Capturing rainwater

My Mom’s annual rainfall can average 200 inches. She lives in the coastal mountains of southern Humboldt County , California, in the Mattole River watershed.

My family has always relied on two springs on our property to supply the water for the two houses on our property. The holding tanks often get extremely low during the dry summers, requiring even greater conservation measures than are already taken year-round, such as taking “Navy showers” and my Mom pretty much no longer has a garden to speak of.

We also now have a firehouse on our property, for the local volunteer fire company. It houses one small fire truck and one small tanker truck.

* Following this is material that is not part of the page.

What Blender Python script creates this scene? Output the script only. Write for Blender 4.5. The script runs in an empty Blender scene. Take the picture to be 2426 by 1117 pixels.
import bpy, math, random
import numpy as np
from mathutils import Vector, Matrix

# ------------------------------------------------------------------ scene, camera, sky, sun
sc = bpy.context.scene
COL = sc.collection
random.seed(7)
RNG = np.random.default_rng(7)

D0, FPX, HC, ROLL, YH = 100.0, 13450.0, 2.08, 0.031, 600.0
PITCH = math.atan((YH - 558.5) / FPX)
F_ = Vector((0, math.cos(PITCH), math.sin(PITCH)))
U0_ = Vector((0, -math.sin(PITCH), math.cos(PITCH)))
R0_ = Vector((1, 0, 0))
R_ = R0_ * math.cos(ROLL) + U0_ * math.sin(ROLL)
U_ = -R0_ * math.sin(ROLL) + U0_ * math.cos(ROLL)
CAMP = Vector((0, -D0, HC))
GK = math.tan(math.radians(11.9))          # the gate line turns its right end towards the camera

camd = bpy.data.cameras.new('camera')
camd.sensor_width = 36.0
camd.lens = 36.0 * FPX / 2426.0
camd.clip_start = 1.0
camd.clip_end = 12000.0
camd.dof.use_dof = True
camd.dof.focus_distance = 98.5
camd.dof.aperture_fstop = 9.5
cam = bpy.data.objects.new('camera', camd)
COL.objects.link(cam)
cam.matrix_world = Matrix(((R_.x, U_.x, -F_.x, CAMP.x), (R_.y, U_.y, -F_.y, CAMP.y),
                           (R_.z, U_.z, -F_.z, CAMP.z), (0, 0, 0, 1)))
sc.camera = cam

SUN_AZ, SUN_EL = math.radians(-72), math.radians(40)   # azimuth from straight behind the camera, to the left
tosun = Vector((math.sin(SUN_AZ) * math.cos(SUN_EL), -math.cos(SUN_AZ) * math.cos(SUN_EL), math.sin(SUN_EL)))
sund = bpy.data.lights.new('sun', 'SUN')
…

While visiting home this summer, Mrs. Dewgrrl and myself wondered why rainwater capture was not more common in the area. I endeavored to do some research in support of a proposal to install cisterns on the highest point our property, near or on the same clearing where the firehouse stands. At that location, the collected rainwater could be used as both a gravity-fed source of water for various residential needs (toilets, showers, laundry, gardening) and as an emergency/backup water supply for firefighting needs.

Using open cisterns seems the simplest way to solve the collection problem, but mosquitos are very much a factor in the region, not to mention all of the other resident critters likely to fall/climb in.

Using open cisterns also minimizes the need for expensive excavation, but the location is prone to high winds and falling branches from the surrounding Douglas Fir, Tan Oak, Madrone, and other mixed chaparral.

It just seems like an awful lot of rainfall not to try and take advantage of, at least to some degree, even with the potential open cistern issues.

Any comments or suggested reading from insightful Dopers will be greatly appreciated.

I spent a couple of months at a place in Belize that captured rain water for drinking. There was a fine mesh screen over the very top - it was an enormous metal barrell, actually closer to bottle shaped.

The mesh generally kept larger bugs and who knows what out of the water. I was told, and I never saw this myself, that over time a layer of moss will develop over the water and provide an extra barrier of protection. Again, I don’t know if that is accurate, but in all the time I drank that water I never noticed any bad taste and never got sick from it.

I spent a couple of months at a place in Belize that captured rain water for drinking. There was a fine mesh screen over the very top - it was an enormous metal barrell, actually closer to bottle shaped.

The mesh generally kept larger bugs and who knows what out of the water. I was told, and I never saw this myself, that over time a layer of moss will develop over the water and provide an extra barrier of protection. Again, I don’t know if that is accurate, but in all the time I drank that water I never noticed any bad taste and never got sick from it.

There are cisterns on Ocracoke Island, in the Outer Banks off North Carolina, where the groundwater is salty. The cisterns are usually concrete structures with tops, that look more like aboveground burial crypts than anything else to me. It looks like the only route in is down through the downspout and into the masonry - a pretty long dark narrow path for mosquitos to fly along, I’d think.

But I’ve only seen them and don’t know much about how they work.

YMMV, but out here in droughtville I’m told that collecting rainwater can get you in trouble with the authorities - water rights are a tricky thing.
IANAL

I can see it being a problem if you take it from a river or a well, but falling out of the sky? I have trouble seeing that, plus I imagine that she’d only be collecting a fraction of the total that falls on their property.

Of course, I too ANAL.

heehee. :eek:

It’s funny because it works on so many levels :wink:

Remember, people used to shoot each other about water rights in Colorado. I have no idea what it’s like out in California butt…er, but rivers and streams rely on rainfall so capturing potential runoff is interfering with stream capacity. I’ve also been told that tossing dishwater on the lawn rather than letting it go down the drain annoys Denver Water Board as they have to release specific amounts for downstream use.

Trivial tho it may be, what if EVERYONE conserved water? HUH? Ever think of that Mr. Smartypants? (Basic summation of DWB conservation policies)

How about something like covering a couple hundred square feet of cleared hillside with heavy plastic sheeting. Prop it up around the edges and make a little spout at the lowest point that dumps into a better covered enclosed tank.

A few hours of sunshine and the device should be dry to avoid mosquito issues. You might also be able to do it with sheet metal on sheets of plywood or something to make it more durable and less prone to physical and UV damage.

The city of Venice (the one in Italy) relied on rainwater during much of its history. Large paved squares sloped towards a drain, where water was filtered through sand on the way to the central cistern. You can still see the remnants of it.

You could do the same, but you’d have to pump it out of the cistern, as the collection system runs on gravity and everything ends up at the bottom of a hole.

Or, you could just run a hose from Oregon sunshine’s place. He seems to have plenty of water to throw around.